--- Start ---

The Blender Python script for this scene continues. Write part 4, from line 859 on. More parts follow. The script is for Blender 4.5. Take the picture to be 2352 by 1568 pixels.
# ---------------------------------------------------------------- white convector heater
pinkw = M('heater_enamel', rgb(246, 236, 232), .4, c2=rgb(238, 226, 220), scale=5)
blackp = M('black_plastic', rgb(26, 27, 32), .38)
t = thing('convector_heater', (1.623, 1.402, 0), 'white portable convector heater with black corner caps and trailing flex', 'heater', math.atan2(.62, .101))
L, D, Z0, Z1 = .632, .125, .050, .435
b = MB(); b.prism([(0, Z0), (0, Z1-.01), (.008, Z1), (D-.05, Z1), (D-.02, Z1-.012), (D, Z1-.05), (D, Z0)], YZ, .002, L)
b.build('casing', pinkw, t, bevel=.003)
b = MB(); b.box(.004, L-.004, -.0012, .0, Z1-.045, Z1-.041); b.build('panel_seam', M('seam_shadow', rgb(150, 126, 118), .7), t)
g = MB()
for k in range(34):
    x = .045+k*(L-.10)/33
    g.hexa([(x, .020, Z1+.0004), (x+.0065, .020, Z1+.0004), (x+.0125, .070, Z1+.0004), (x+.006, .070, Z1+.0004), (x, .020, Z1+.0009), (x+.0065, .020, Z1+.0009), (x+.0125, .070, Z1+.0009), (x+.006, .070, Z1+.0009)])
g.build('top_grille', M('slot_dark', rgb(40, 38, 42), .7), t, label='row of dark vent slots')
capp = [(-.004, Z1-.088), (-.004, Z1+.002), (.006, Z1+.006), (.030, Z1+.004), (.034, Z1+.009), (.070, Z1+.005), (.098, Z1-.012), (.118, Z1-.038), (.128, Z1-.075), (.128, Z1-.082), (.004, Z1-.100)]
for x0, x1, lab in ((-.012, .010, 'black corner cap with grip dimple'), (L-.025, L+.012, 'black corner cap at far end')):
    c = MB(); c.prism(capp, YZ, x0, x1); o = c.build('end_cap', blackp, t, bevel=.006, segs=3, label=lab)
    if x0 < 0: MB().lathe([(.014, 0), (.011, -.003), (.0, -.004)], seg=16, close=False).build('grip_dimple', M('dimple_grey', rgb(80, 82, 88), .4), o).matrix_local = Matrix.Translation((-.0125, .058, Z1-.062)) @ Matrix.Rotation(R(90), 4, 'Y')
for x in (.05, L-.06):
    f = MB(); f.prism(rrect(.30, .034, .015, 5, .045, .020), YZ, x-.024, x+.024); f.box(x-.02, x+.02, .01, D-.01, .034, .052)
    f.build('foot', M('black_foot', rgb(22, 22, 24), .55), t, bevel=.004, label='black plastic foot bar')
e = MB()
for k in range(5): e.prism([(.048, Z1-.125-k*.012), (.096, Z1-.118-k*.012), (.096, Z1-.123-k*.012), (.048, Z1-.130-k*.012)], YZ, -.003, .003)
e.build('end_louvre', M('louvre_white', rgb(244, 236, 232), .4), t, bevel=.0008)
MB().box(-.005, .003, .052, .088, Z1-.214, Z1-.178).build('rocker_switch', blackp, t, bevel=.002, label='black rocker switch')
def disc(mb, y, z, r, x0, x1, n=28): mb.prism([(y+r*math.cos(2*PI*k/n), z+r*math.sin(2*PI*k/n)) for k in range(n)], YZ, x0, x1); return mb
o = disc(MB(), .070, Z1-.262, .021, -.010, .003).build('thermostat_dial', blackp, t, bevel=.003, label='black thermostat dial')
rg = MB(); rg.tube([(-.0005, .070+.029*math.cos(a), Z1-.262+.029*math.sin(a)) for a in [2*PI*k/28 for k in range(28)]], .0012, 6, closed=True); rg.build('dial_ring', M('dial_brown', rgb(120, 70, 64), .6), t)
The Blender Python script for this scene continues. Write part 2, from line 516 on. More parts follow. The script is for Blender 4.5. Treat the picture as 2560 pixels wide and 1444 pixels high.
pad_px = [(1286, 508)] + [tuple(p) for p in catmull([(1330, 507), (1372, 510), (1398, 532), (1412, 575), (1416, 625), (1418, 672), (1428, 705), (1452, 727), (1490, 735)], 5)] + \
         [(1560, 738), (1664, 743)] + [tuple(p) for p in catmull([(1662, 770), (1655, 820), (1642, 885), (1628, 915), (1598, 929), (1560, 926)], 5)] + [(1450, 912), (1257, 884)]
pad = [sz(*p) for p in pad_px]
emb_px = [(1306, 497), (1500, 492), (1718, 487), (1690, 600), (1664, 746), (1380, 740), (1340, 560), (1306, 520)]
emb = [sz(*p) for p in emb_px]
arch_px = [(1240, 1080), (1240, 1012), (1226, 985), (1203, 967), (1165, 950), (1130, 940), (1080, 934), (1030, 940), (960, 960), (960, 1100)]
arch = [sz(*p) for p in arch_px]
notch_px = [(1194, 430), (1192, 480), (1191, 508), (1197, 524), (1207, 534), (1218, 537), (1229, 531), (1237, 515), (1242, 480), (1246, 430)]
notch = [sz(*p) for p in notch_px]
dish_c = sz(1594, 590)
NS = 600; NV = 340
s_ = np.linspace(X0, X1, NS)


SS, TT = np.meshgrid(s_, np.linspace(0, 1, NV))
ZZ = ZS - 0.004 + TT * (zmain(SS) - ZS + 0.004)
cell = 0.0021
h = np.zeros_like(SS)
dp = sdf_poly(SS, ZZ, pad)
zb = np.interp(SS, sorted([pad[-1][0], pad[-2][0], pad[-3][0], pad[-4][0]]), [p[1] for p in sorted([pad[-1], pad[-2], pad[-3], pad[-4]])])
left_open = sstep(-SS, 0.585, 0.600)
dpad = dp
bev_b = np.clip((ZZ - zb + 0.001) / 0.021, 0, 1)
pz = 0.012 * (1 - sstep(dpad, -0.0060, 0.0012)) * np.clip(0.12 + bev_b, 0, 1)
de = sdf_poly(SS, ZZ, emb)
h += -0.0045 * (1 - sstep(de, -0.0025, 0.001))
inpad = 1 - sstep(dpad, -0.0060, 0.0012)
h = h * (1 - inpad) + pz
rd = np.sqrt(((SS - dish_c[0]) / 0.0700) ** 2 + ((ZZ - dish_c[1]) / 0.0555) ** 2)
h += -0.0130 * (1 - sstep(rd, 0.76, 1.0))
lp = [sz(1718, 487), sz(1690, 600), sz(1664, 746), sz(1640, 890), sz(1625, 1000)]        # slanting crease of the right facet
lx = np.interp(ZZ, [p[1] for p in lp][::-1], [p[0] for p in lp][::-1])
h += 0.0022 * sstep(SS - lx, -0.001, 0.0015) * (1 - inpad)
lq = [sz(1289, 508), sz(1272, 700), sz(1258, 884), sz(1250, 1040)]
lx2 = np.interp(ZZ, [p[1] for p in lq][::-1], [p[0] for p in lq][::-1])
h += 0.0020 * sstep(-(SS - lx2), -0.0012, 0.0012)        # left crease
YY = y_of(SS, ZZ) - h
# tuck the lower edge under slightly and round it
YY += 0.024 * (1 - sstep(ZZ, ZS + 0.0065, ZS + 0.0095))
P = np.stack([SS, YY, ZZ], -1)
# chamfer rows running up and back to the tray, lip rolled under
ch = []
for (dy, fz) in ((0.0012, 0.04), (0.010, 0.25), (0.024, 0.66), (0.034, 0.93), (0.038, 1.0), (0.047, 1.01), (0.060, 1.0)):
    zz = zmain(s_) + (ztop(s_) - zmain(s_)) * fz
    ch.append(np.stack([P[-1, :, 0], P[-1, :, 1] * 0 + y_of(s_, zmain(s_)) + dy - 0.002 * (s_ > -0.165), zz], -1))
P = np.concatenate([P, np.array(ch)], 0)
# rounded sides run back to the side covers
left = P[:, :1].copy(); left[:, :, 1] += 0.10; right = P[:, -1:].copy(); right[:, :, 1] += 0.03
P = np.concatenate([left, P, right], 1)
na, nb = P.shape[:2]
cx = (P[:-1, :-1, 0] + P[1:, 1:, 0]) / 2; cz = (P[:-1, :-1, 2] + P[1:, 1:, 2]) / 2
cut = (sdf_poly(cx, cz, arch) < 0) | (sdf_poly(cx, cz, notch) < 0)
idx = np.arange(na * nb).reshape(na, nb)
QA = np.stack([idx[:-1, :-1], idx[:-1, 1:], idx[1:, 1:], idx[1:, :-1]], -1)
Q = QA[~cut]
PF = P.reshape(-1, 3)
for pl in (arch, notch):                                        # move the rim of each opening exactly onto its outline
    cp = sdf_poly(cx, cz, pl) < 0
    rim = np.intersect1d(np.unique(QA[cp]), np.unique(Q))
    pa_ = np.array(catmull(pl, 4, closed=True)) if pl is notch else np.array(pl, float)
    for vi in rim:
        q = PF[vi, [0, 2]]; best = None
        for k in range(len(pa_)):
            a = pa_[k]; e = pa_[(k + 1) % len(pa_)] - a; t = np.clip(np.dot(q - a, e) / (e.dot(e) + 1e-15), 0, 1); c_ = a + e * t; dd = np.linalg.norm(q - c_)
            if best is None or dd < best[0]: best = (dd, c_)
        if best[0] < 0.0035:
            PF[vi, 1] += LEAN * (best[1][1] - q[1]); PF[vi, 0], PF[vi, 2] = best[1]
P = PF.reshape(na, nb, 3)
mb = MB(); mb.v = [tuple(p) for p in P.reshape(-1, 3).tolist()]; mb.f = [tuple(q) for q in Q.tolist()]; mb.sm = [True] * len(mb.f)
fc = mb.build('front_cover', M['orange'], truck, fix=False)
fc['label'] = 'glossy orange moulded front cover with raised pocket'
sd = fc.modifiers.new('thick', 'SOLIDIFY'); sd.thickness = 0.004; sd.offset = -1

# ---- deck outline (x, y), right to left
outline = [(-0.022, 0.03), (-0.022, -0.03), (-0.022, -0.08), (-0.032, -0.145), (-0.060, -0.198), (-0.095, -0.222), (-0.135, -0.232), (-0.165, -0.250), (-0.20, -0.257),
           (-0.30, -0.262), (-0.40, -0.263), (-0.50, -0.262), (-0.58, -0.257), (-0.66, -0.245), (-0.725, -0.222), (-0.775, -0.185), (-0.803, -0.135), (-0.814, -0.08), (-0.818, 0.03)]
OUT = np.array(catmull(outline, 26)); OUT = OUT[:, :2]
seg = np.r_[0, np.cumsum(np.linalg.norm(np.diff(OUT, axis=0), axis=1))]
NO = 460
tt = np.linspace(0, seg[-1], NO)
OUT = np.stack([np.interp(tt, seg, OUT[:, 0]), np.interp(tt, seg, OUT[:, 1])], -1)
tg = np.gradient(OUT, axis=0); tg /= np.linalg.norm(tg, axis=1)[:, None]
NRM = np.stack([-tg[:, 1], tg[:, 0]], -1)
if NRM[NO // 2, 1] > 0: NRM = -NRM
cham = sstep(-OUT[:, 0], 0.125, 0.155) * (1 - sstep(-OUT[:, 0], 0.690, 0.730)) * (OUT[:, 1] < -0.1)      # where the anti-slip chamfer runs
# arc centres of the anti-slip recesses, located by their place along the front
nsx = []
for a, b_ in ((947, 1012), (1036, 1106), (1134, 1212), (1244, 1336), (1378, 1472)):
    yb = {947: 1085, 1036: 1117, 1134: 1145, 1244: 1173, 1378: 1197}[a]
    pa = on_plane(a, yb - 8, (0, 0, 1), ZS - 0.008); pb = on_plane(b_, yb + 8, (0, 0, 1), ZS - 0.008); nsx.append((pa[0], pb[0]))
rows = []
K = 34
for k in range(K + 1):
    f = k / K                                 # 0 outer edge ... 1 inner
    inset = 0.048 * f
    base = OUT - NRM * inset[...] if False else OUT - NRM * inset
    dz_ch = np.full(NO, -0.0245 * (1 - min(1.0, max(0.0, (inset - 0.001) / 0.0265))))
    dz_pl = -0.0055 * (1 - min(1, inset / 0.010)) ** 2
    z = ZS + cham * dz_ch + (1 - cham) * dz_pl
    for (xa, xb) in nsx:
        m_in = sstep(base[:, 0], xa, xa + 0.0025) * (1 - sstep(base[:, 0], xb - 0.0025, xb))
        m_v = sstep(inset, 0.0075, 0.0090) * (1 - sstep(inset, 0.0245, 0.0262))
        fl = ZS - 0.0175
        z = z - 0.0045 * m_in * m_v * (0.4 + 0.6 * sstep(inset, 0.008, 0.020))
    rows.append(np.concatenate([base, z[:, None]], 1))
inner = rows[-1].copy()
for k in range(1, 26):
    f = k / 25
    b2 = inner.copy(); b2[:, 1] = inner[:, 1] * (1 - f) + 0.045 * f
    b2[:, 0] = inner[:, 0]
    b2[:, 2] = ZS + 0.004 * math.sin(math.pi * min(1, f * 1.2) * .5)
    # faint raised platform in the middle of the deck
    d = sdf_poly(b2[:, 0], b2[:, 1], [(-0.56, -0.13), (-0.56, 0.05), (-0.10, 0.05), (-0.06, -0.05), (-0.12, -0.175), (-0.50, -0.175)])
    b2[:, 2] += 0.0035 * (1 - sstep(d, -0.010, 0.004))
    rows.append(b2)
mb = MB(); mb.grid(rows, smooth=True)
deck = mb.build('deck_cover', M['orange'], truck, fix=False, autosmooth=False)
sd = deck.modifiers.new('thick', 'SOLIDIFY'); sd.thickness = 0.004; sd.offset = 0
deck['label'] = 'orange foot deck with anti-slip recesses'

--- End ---

PROBLEM DETAILS –
Everything from the line with "1444 pixels high." through the line with "s_ = np.linspace(X0, X1, NS)" is to be output exactly; leave out all other lines.

SOLUTION BELOW –
The Blender Python script for this scene continues. Write part 2, from line 516 on. More parts follow. The script is for Blender 4.5. Treat the picture as 2560 pixels wide and 1444 pixels high.
pad_px = [(1286, 508)] + [tuple(p) for p in catmull([(1330, 507), (1372, 510), (1398, 532), (1412, 575), (1416, 625), (1418, 672), (1428, 705), (1452, 727), (1490, 735)], 5)] + \
         [(1560, 738), (1664, 743)] + [tuple(p) for p in catmull([(1662, 770), (1655, 820), (1642, 885), (1628, 915), (1598, 929), (1560, 926)], 5)] + [(1450, 912), (1257, 884)]
pad = [sz(*p) for p in pad_px]
emb_px = [(1306, 497), (1500, 492), (1718, 487), (1690, 600), (1664, 746), (1380, 740), (1340, 560), (1306, 520)]
emb = [sz(*p) for p in emb_px]
arch_px = [(1240, 1080), (1240, 1012), (1226, 985), (1203, 967), (1165, 950), (1130, 940), (1080, 934), (1030, 940), (960, 960), (960, 1100)]
arch = [sz(*p) for p in arch_px]
notch_px = [(1194, 430), (1192, 480), (1191, 508), (1197, 524), (1207, 534), (1218, 537), (1229, 531), (1237, 515), (1242, 480), (1246, 430)]
notch = [sz(*p) for p in notch_px]
dish_c = sz(1594, 590)
NS = 600; NV = 340
s_ = np.linspace(X0, X1, NS)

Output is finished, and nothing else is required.